Correspondent, Keshena, Wisconsin
“The white people will not allow the Indian children to go to the country schools. The Indians in some places have no schools for their own children, and are left without any opportunity to give their children the ordinary, elementary education of a grammar school. In two places under our care here the circumstances are as stated above.
“What the Indians want is a public Government school. If you have any influence and can rouse the Government to action in this matter, I wish you would use your influence. You would be doing a good work.
“The Indian children do better when educated near home. The children want to remain near home; and the parents also like to have them at home.”
Correspondent, Ukiah, California
The next letter is from a full-blood Indian. Some of the sentences are a trifle ambiguous. I know the man to be one who labors under disadvantages. He is doing a good work among his more ignorant fellows.
“Any Superintendent will say that, let a discovery of oil be made upon any child’s land and that boy or girl rises in distinction, develops relatives, friends, and a fond guardian at an alarming rate. Then one of the first moves, after this discovery, is to take the child from school. They can’t bear that the searchlight of learning be turned into the black corners of their schemes. The situation in Oklahoma is indeed alarming! I believe there are more lawyers and land men in Eufaula than in any other little town outside the State, in the United States, and we know they have acquired and are acquiring, fortunes at the expense of the benighted Indian and his allotments.
“In time the ‘benighted Indian’ will be spoken of in the past tense. The rich Indian in this locality is truly an object of pity. The weight of his fortune, the world of uncertainty, indecision and fear in which he lives, is pitiable indeed.
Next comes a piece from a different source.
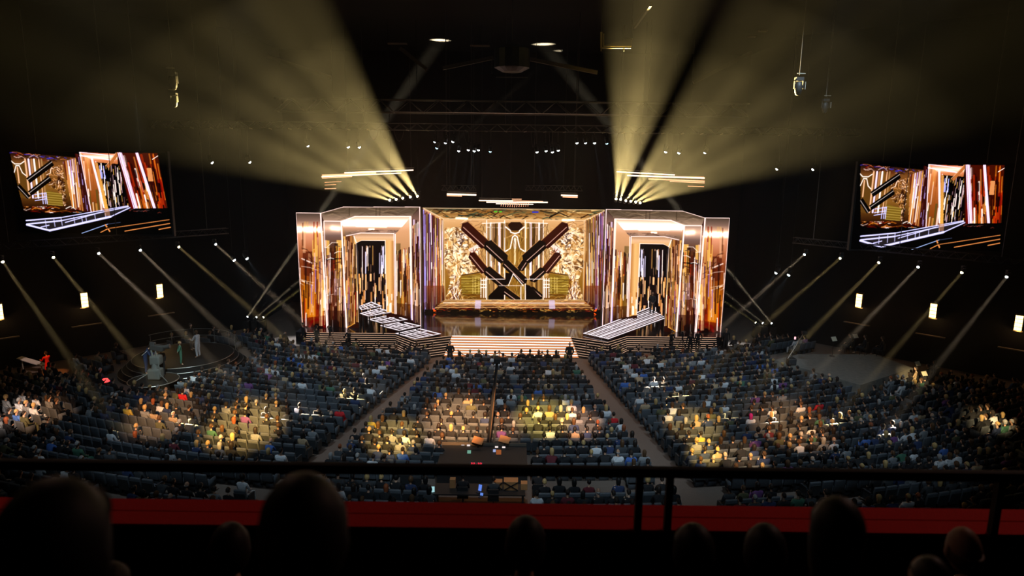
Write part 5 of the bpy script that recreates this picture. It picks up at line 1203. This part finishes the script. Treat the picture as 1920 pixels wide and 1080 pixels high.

If the Indian is sagacious at all, it has to be brought out by the slow process of education and this ‘drawing out’ process is worse than the ‘pouring in’. Eternal vigilance and a world of patience, all tempered with common sense and good judgment, are the tools with which to work against this grafting, and schools, schools. These institutions should be continued indefinitely. As an illustration to the fact that the Creek tribe is waking to the possibilities these schools afford—our capacity is 125 and I venture to say we could have enrolled 300. It was pitiful to turn them away, yet our files were closed early in August!”
Correspondent, Eufaula, Oklahoma
“Those educated away from the reservation have too much done for them to make life a pleasure—they learn and see the easy side of life and the methods by which it can be obtained easily—but when they return home the picture is not so alluring, and when they find that they must depend upon themselves they also realize that they did not learn how to depend upon themselves, and they as a rule give up and go back to the old Indian life more or less, and in the majority of cases altogether.